In The Defilers (directed, photographed, and edited by Lee Frost [Love Camp 7, Chrome and Hot Leather, Incredible Two Headed Transplant, etc.]), Carl Walker Jr. and Jameison "Jim" Marsh, two bored, jaded hipster hedonists, cruise their convertible to cool jazz and neck with their big-haired, ponytailed girlfriends (four of them) on the way to the beach, where they drink, skinny-dip, make out, and frolic in the sand (lyrical EZ-listening interlude here). Sadistic misogynist Carl (Byron Mabe, director of She Freak, The Acid Eaters, etc.) demonstrates his theories about women ...by variously pinching, spanking, and cigarette-burning his girlfriend Joanie. He further elucidates, "There is only one thing in this whole crummy, square, infested life that counts. Kicks! Kicks! Kicks! You dig me?", but his rich daddy (also obviously played by Mabe in glasses and mustache) is threatening to cut him off financially if he doesn't start showing up at the office. Meanwhile, virginal blonde aspiring actress Jane Collins ("introducing Mai Jansson") arrives in Hollywood from Minnesota on a Greyhound Scenicruiser and rents a room from degenerate Mrs. Olson. In a dingy "dungeon" love nest at his father's factory, Carl spanks frosty Kathy into submission ("Don't! Stop! . . . Don't stop!"), while Jim seduces Ellen in the car ("You wanna feel my muscle? Start the countdown.") While copping from creepy Mrs. Olson, Carl and Jim meet Jane, and later, after Jim reels off a list of possible kick-producing activities ...She's kidnapped, terrorized, and assaulted, mostly by Carl, mostly off screen. Eventually the more sensitive Jim rebels, and Carl meets a gruesome end straight out of one of Friedman's gore films. Defilers plays kind of like a really kinky episode of Surfside Six or Perry Mason, Mabe is really over the top (better as an actor than director), and Jerome Eden (Blood Trilogy) as Jim occasionally bears an uncanny resemblance to Ben Stiller (!!). The violence is sporadic and not very graphic by today's standards, but still packs a bit of a jolt; gorehounds will find it very mild, while sensitive fuzzy-sweater types will probably be appropriately shocked and sickened. I found The Defilers mildly disturbing at times, but for the most part campy and entertaining, with rich early-'60s atmosphere, some screamingly funny dialogue, and Frost's crisp, moody B&W cinematography major assets.

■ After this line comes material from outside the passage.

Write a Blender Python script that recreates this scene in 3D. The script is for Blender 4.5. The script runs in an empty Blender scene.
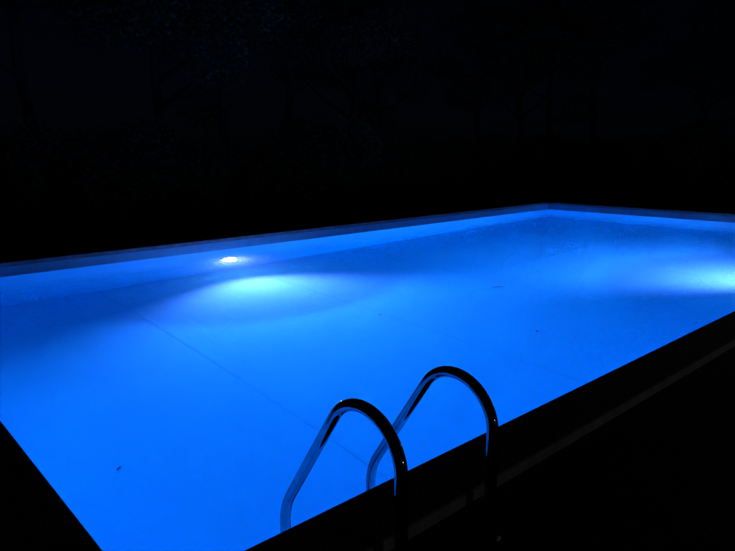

Extras include an entertaining and informative commentary by David Friedman and Mike Vraney (apparently distributors were disappointed in Miss Jansson's "charms"); a wild trailer collection, some fun and campy (All Women Are Bad, Confessions of a Psycho Cat, Banned, Curse of Her Flesh), some REALLY sick-looking (The Pick-Up, Ultimate Degenerate), some just stupid (Sex Killer, Sock It To Me); two OK shorts, "Intimate Diary of Artist's Models" (4:00, color) featuring "Ajax" and "Sandy" from 'Scum' in standard nudie-cutie photo hijinks (see what's under Sandy's scarf!), and Naked Fury (10:00, color) wherein a photographer shoots photos of twin girls wrestling in their undies; and another 8-minute Trash-O-Rama exploitation art gallery. Prints of both features exhibit the usual light speckling and blemishing, but are otherwise plenty sharp with excellent tonal values and detail. A must-have for exploitation and Adults Only fans!